TCCR1C - Timer 1 Control Register C
This register is not explicitly initialized in this example.
CSC 230 Fall 2019
7
TIMSK1 – Timer 1 Interrupt Mask Register
This register is set to 0x01. “Bit 0 – TOIEn: Timer/Counter Overflow Interrupt Enable
When this bit is written to one, and the I-flag in the Status Register is set (interrupts globally
enabled), the Timer/Counter Overflow interrupt is enabled. The corresponding Interrupt Vector is
executed by program control jumping to address 0x0028 and further jumping to timer1_isr.
TIFR1 – Timer 1 Interrupt Flag Register
This register is not explicitly initialized in this example.
TCNT1 – Timer 1 Counter Register
The TCNT1 is a 16-bit register and can be accessed by the AVR CPU via the 8-bit data bus. The
16-bit register must be byte accessed using two read or write operations. Each 16-bit timer has a
single 8-bit register for temporary storing of the high byte of the 16-bit access. Accessing the low
byte triggers the 16-bit read or write operation. When the low byte of a 16-bit register is written by
the CPU, the high byte stored in the Temporary Register, and the low byte written are both copied
into the 16-bit register in the same clock cycle. When the low byte of a 16-bit register is read by the
CPU, the high byte of the 16-bit register is copied into the Temporary Register in the same clock
cycle as the low byte is read.
IV. Exercise 1.
Download timer_interrupt.asm and complete the ISR implementation to toggle the two bits on
PORTB that drive the LEDs to make the two LEDs blink. This can be achieved in a few lines of
code using a masking operation. First retrieve the current PORTB values, then apply the mask and
store the result back to PORTB. When your code is implemented correctly, you will see the LEDs
on PORTB behave similarly to those on PORTL.

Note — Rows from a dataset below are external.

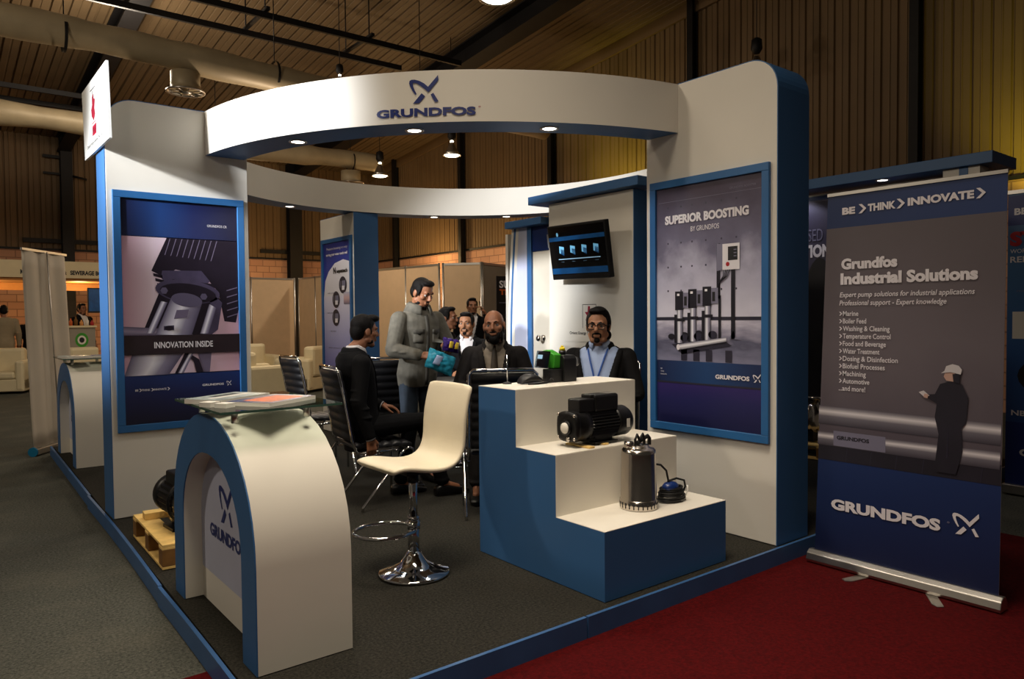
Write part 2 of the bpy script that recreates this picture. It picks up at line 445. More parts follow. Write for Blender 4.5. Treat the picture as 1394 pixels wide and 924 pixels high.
# ducts
def duct(y, z, r, x0, x1, label, ups):
    t = thing('air_duct', label, 'duct', (0, 0, 0), group='fabric air ducts under the roof')
    b = MB().m('duct_foil'); rings = []; n = int((x1 - x0) / 0.22)
    for i in range(n + 1):
        x = x0 + (x1 - x0) * i / n
        rr = r * (1.0 + 0.05 * math.sin(x * 2.1) + 0.04 * math.sin(x * 5.3 + 1)); sag = 0.05 * math.sin(x * 0.9)
        if i % 7 == 0: rr *= 1.06
        rings.append([(x, y + rr * math.cos(2 * PI * k / 20), z + sag + rr * math.sin(2 * PI * k / 20)) for k in range(20)])
    b.loft(rings); b.build('duct_body', t)
    for x in ups:
        h = MB().m('dark_steel'); h.cyl((x, y, z + r), (x, y, roofz(x, y)), 0.008, seg=6); h.build('hanger', t); h = MB().m('dark_steel'); h.lathe([(r * 1.12, -0.02), (r * 1.12, 0.02)], (x, y, z), 20, 'x', caps=False); h.build('hanger_band', t)
    return t
d1 = duct(12.1, 5.5, 0.215, -6, 10.5, 'long grey foil duct crossing above the left display tower', (1.6, 4.6, 7.4))
d2 = duct(17.3, 5.45, 0.225, -5, 9.3, 'grey foil duct farther back, seen low behind the ring', (0.9, 5.2, 8.5))
def diffuser(t, x, y, z, r):
    b = MB().m('duct_foil'); b.lathe([(r * 0.82, 0.3), (r * 0.82, 0.1), (r * 0.80, 0.04), (r * 0.86, 0.035)], (x, y, z), 28); b.build('diffuser_neck', t)
    b = MB().m('aluminium'); b.lathe([(r * 0.86, 0.035), (r * 1.08, 0.02), (r * 1.1, 0.0), (r * 0.98, 0.0), (r * 0.86, 0.025)], (x, y, z), 28, caps=False)
    b.lathe([(r * 0.34, 0.0), (r * 0.3, -0.02), (0.01, -0.03)], (x, y, z), 20)
    for k in range(8):
        a = 2 * PI * k / 8; b.cyl((x + r * .3 * math.cos(a), y + r * .3 * math.sin(a), z + .005), (x + r * math.cos(a), y + r * math.sin(a), z + .01), 0.008, seg=5)
    b.build('diffuser_ring', t)
diffuser(d1, 3.2, 12.1, 4.98, 0.26)
diffuser(d2, 8.5, 17.3, 4.9, 0.30)

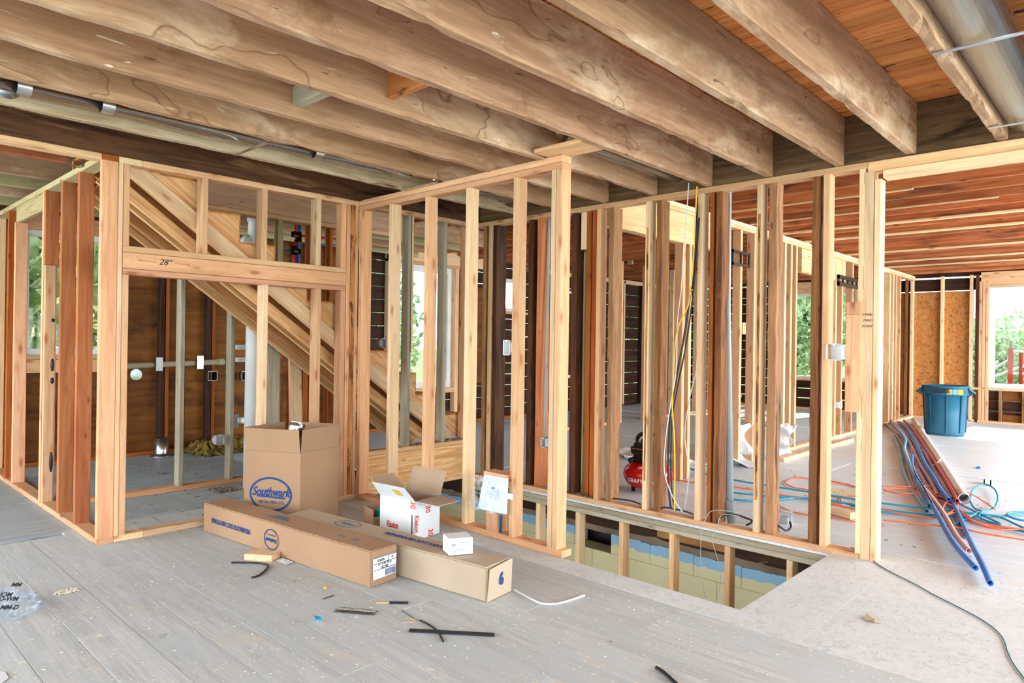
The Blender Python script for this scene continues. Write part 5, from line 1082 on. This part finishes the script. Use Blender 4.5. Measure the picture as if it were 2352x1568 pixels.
tree(2.0,13.5,7.5,2.9,'leafy tree filling the window behind the left partition',LEAFY,5000)
tree(4.6,16,6,2.6,'tree further back behind the plywood wall',LEAFD,1800)
tree(10.5,16.5,4.2,2.2,'pale tree seen in the tall landing window',LEAFY,3500); tree(12.5,20,6.5,3.0,'darker tree farther off behind the tall landing window',LEAFD,3000)
tree(30,4.5,5.0,2.3,'green bush outside the big far window, left of the scaffold',LEAFY,4000,-2.4); tree(27,1.4,3.9,2.0,'low green bush outside the big far window',LEAFD,3000,-2.2); tree(29,11,6.5,3,'tree outside the narrow far windows',LEAFY,4000)
tree(36,5.8,4.6,3.2,'far green tree on the slope beyond the scaffold',LEAFD,2500,-2.2); tree(25,16.5,7,3,'tree outside the windows of the deep room',LEAFY,2500)
vs=[];fs=[];n=40
for i in range(n+1):
    yy=-60+4*i; hgt=1.5+2.6*noise.noise(Vector((i*.21,3,0)))+.8*noise.noise(Vector((i*.9,5,0)))
    vs+=[(150,yy,-1.3),(170,yy,2.2+hgt),(230,yy,1.5+hgt)]
for i in range(n): fs+=[(3*i,3*i+3,3*i+4,3*i+1),(3*i+1,3*i+4,3*i+5,3*i+2)]
tag(link('hills',mesh(vs,fs,True),plain('hazy_hills',(150,172,178),.95,var=.1,vs=.05)),'hazy wooded hills on the horizon','hills',kind='structure')
esf=empty('scaffold',(18,1.7,-1.2),label='red and white pipe scaffold outside the big far window',cat='scaffold')
sx0=18.0
def SP(px,py): return XP(px,py,sx0)
link('post',tubemesh([SP(2322,800),SP(2320,900)]+[Vector((sx0,SP(2320,900).y,-1.2))],.05,10),SCAF,esf); link('post',tubemesh([SP(2345,810),Vector((sx0,SP(2345,900).y,-1.2))],.04,10),SCAF,esf)
link('post_top',tubemesh([SP(2322,783),SP(2322,802)],.03,10),GREYM,esf)
for a,b in (((2322,806),(2400,812)),((2322,858),(2400,858)),((2275,850),(2322,825)),((2275,868),(2400,822))): link('brace',tubemesh([SP(*a),SP(*b)],.03,8),WHT,esf)
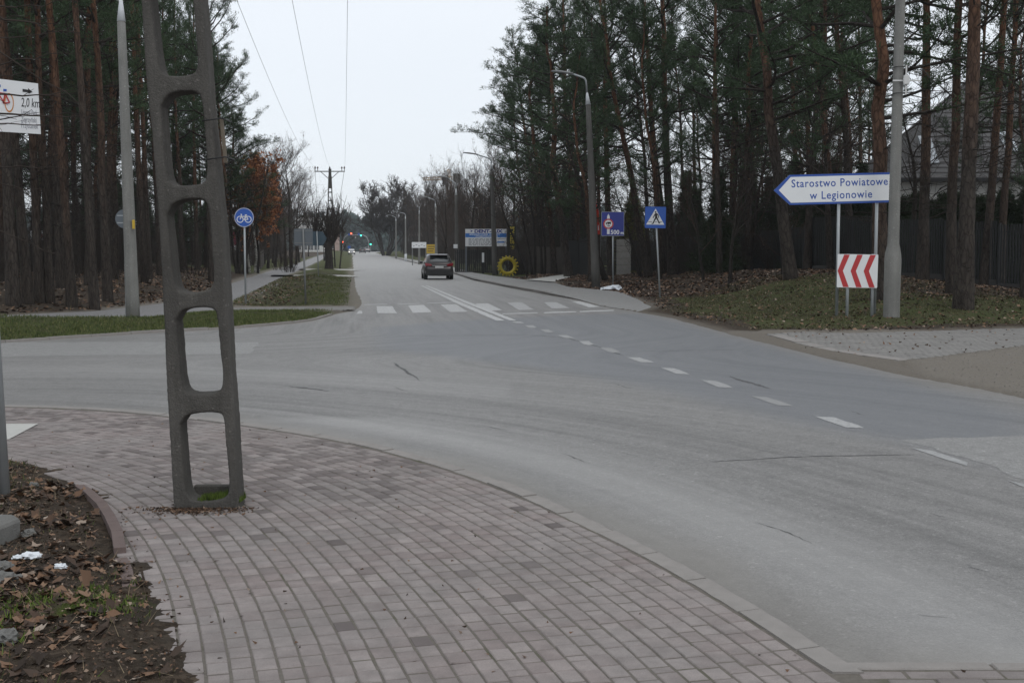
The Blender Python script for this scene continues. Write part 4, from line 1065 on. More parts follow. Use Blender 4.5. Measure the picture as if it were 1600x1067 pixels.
for zz in (351, 347): 
    q = rel(204, zz, b0); mb = MB(); ring2(q[0] + .0, 0, .14, .146, q[1], q[1] + .02, mb, 20); o = mb.build('clamp_band', M['postdark'], S); o.rotation_euler = (0, 0, 0); o.data.transform(Matrix.Translation((q[0], 0, q[1])) @ Matrix.Rotation(R(90), 4, 'X') @ Matrix.Translation((-q[0], -q[1], 0)))
lamp(932, 447, 57, (919, 164), (915, 121), (893, 115.5), .21, .115, 'leaning concrete lamp post right beside the 500 m sign')
lamp(774, 430, 88, (768, 265), (768, 247), (744, 241.5), .23, .10, 'concrete lamp post standing just left of the yellow tyre')
S = lamp(714.5, 421, 104, (712.5, 305), (712.5, 285), (700, 278), .22, .10, 'lamp post with a small white box, right of the dark car', head='x')
b0 = S.location; c = rel(712, 385, b0); mb = MB(); mb.box(c[0] - .17, c[0] + .17, -.3, -.17, c[1] - .17, c[1] + .17); mb.build('meter_box', M['white'], S, .01)
lamp(682, 412, 135, (680.5, 324), (680, 312), (668, 308.5), .18, .09, 'lamp post rising just above the dark car', 'pole')
lamp(655, 408, 160, (655, 335), (655, 323), None, .16, .08, 'thin armless lamp post left of the dark car', 'pole')
S = lamp(634, 405.5, 195, (633.5, 342), (633.3, 333.5), (624.5, 332), .17, .09, 'lamp post with a white painted foot, fourth beyond the car', 'pole')
mb = MB(); mb.tube([(0, 0, -.1), (0, 0, 1.3)], .195, 12); mb.build('painted_foot', M['lampwhite'], S)
lamp(619, 402.5, 235, (618.7, 345), (618.5, 339), (612, 337), .19, .1, 'lamp post against the big bare tree, farthest with a curved arm', 'pole')
# right front pole with octagonal shoulder
x = ap(1403, 503, 30.9).x; S = empty('utility_pole', (x, 30.9, tz(x, 30.9)), 0, 'ribbed grey concrete pole with thick foot and small antenna cross beside the arrow sign', 'utility pole')
b0 = S.location; s_ = 1 / 61.5
mb = MB(); prof = [(-.3, .21), (0, .21), (.3, .205), (1.45, .212), (1.6, .2), (1.85, .148)]
z = 2.0
zz = [p[0] for p in prof]; rr_ = [p[1] for p in prof]
z = 2.02
while z < 11.5:
    r = .148 - (z - 2) * .0045; zz += [z, z + .035]; rr_ += [r * 1.0, r * .965]; z += .07
pts = [(rel(1404 + min(v_, 9) * .35, 0, b0)[0] , 0, v_) for v_ in zz]
mb.tube(pts, rr_, 14, smooth=True); mb.build('mast', M['pole'], S)
c = rel(1411.5, 128, b0)
mb = MB(); mb.box(c[0] - .32, c[0] + .38, -.19, -.165, c[1] - .015, c[1] + .02); mb.box(c[0] - .015, c[0] + .02, -.215, -.192, c[1] - .35, c[1] + .38); mb.build('antenna_cross', M['offwhite'], S)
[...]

Note that the LEDs on both ports start in sync with each other but over time the LEDs on one of the
ports start to lag behind those on the other port. Questions to consider: can you make them
synchronized? which way is harder to achieve perfect timing – adjusting the delay loop or adjusting
the timer configuration? what affects the timing of the delay loop? what affects the timing of the
interrupts? Note that changing the number of instructions in the ISR affects the delay loop,
because the ISR can interrupt the delay loop and thus cause a delay in its execution!!
CSC 230 Fall 2019
8
V. Exercise 2.
Modify the program from Exercise 1 to display “hello, world!” on the LCD, using the LCD library
provided during the last lab. Then, using the timer-driven interrupts, make the exclamation mark on
the LCD display blink at a certain rate.
Play around with the timing of the blinking and make it blink once per second, twice per second, 10
Hz, 100 Hz, 1000 Hz. What happens when the blinking is too frequent? You may use the online
AVR timer calculator (https://eleccelerator.com/avr-timer-calculator/) to figure out the appropriate
settings for TIMER1 starting value and pre-scaler.
Submit the modified timer_interrupt.asm from your project at the end of your lab.